The digital audio medium has experienced a surprising and sudden rebirth in the last couple of years after a decade of hibernation. NPR’s “Serial” became a cultural phenomenon in 2014. Now, 17 percent of Americans have listened to a podcast in the past month, and at times it seems every school, every celebrity – pretty much anyone with something to say – is recording a show.

But what few people are doing is telling in-depth stories, and that’s something at which Champion excels. We’ve done pretty well for ourselves in the print medium during the past eight years: This year, Trade, Association and Business Publications International – which has bestowed 40 awards upon Champion since its launch in 2008 – named the magazine the fourth-best trade publication in the world. But we’ve always felt our content’s appeal extends beyond the internal audiences within college athletics, so we’ve been looking for ways to branch out.

Then podcasting and public radio caught our eye.
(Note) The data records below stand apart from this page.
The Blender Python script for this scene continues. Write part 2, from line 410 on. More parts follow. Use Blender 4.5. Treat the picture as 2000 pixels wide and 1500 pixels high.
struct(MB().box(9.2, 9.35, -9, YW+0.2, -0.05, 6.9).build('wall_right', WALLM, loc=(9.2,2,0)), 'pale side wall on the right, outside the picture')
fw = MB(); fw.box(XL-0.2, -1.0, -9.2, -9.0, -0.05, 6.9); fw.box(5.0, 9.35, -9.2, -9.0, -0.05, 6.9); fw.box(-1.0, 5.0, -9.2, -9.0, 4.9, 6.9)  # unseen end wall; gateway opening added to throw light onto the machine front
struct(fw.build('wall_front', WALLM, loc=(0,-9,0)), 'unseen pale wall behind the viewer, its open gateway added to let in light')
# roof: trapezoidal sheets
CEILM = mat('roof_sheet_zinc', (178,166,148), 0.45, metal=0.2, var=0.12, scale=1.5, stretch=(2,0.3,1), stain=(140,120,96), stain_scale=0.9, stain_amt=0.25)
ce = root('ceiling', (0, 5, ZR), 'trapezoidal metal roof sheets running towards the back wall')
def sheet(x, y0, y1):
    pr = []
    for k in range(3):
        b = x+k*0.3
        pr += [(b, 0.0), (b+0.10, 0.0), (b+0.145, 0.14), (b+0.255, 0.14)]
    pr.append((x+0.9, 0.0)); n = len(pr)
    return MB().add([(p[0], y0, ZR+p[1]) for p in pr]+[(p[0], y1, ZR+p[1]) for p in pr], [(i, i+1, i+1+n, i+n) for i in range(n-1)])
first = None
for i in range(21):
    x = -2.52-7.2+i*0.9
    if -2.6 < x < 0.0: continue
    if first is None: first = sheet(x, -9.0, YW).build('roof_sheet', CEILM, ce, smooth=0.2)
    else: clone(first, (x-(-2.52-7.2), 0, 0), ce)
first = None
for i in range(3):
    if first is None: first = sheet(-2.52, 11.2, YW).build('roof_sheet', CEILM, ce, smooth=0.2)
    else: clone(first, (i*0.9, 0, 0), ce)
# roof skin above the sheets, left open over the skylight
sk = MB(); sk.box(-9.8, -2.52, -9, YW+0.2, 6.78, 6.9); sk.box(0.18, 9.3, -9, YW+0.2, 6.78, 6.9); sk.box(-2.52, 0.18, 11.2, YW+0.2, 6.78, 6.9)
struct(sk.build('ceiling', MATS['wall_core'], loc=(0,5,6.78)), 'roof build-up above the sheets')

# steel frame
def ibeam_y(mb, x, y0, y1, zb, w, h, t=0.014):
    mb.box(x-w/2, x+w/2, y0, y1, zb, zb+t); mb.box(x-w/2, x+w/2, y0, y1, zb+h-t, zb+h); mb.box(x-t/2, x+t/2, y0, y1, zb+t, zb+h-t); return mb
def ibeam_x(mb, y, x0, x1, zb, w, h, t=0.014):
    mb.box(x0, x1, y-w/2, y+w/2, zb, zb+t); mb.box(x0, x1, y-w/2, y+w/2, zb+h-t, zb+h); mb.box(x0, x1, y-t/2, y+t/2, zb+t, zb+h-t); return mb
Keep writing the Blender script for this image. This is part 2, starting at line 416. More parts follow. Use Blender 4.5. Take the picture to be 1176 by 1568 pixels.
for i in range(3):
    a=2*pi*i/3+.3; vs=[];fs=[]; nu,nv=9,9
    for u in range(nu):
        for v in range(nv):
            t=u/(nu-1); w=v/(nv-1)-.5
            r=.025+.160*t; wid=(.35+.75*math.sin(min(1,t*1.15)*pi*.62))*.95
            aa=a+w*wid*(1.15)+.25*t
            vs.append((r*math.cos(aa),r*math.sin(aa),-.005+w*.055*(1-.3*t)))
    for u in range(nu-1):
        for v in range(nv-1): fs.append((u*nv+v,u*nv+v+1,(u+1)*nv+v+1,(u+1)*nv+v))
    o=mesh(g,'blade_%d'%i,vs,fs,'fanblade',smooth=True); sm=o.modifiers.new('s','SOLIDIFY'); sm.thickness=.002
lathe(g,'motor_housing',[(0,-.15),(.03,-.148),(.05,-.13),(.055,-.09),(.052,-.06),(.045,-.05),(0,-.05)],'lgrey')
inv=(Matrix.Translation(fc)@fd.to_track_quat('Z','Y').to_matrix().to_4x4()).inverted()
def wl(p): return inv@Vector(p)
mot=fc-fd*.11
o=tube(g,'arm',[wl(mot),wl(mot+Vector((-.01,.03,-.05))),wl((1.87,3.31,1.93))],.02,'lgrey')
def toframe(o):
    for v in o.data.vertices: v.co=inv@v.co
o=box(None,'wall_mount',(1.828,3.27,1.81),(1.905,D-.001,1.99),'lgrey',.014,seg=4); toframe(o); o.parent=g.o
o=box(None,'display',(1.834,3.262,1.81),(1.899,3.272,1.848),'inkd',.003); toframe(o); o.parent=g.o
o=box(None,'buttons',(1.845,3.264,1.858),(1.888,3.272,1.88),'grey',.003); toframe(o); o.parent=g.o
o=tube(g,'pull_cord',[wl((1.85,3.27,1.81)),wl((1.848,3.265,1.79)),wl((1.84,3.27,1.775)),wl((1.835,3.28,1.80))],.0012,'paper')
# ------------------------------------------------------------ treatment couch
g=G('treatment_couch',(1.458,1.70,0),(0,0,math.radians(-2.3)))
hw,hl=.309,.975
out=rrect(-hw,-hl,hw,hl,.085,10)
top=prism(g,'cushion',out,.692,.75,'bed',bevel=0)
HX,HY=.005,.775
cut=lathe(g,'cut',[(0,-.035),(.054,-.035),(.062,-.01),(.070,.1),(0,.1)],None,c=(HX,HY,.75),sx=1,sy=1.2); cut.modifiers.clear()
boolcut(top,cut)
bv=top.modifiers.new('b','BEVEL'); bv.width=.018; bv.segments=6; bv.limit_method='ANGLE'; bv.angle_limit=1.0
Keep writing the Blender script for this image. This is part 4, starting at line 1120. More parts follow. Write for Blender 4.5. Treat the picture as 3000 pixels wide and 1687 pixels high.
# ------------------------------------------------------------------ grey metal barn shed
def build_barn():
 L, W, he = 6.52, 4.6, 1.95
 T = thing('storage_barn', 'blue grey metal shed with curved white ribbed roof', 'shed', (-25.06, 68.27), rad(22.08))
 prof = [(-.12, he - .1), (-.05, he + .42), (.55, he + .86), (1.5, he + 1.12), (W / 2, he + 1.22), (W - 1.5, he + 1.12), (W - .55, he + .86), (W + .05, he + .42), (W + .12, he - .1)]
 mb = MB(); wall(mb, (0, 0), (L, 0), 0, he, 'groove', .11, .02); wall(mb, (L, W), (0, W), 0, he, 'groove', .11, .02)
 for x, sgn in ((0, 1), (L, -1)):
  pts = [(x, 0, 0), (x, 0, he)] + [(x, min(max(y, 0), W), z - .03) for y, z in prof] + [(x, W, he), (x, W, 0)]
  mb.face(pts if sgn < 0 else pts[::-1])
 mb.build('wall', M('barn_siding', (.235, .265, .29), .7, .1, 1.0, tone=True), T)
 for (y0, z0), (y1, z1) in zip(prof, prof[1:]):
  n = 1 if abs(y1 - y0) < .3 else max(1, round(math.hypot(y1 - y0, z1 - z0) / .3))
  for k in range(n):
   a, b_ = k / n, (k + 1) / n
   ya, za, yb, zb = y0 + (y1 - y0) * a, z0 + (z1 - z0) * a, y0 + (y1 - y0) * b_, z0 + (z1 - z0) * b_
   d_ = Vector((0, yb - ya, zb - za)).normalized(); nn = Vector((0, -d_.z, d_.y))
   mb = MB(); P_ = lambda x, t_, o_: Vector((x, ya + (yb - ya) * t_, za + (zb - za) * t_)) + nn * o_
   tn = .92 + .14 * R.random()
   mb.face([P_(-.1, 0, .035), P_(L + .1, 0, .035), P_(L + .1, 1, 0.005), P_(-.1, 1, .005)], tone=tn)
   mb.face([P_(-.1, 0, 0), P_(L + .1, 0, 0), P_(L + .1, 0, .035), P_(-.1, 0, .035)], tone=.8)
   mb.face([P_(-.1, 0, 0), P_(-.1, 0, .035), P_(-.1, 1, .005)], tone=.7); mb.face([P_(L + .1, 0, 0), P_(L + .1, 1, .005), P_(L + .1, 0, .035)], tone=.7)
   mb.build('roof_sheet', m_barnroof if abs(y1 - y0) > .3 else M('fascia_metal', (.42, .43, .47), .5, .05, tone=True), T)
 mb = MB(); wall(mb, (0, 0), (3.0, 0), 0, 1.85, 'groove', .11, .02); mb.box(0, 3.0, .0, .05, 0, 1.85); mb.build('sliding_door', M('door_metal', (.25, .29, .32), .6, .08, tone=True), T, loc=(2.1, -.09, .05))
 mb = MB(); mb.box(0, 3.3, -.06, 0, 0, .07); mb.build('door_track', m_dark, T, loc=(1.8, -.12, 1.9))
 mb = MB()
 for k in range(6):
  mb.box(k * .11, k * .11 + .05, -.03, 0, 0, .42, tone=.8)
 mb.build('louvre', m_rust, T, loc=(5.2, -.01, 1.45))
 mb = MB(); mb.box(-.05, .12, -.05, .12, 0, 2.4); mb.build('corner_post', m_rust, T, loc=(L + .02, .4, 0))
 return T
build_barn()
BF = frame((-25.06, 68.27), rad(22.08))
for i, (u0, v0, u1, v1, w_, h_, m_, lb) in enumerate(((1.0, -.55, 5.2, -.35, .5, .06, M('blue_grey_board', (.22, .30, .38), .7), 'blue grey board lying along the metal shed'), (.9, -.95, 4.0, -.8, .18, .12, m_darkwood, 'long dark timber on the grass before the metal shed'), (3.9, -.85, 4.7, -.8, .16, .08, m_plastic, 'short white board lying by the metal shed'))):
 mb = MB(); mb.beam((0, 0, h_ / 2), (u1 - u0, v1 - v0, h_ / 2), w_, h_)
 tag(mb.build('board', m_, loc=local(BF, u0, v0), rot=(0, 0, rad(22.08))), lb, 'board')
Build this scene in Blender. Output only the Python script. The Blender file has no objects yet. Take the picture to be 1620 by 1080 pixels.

The related platforms seemed perfect for telling the stories of college sports. The audiences are educated: Twenty-four percent of Americans with college degrees listen to podcasts weekly. They aren’t necessarily die-hard sports fans – the kind who listen to sports-talk radio and enjoy debates with their friends – but they’re the types of listeners who can be drawn in by a compelling story or become interested in an important issue. And they’re devoted to the medium: Ten percent of podcast listeners consume six shows per week. We’re betting they will be drawn to Champion’s content.

They’ll hear many stories you’ve already read in Champion, such as the inspiring tale of Kaneisha Atwater, the single mother and basketball star at Florida Gulf Coast University for whom basketball provided an opportunity to break free from the overwhelming challenges facing the nation’s teenage single mothers. They’ll gain insights into issues facing college sports, such as drug use, mental health and concussions, and hear personal essays read by college athletes and coaches.

They’re the stories you’ve become accustomed to reading among our features and in our Sidelines section. This format will make them available to an audience that might otherwise never have the chance to experience them.

By the time you read this, more than two hours of Champion features will be available through “Sports Section,” along with interviews with our writers and important figures in college sports. Through this project, we hope a new audience will discover college sports and its heroes, innovators and inspirational successes, who make an impact from all corners, not just those most often seen on television.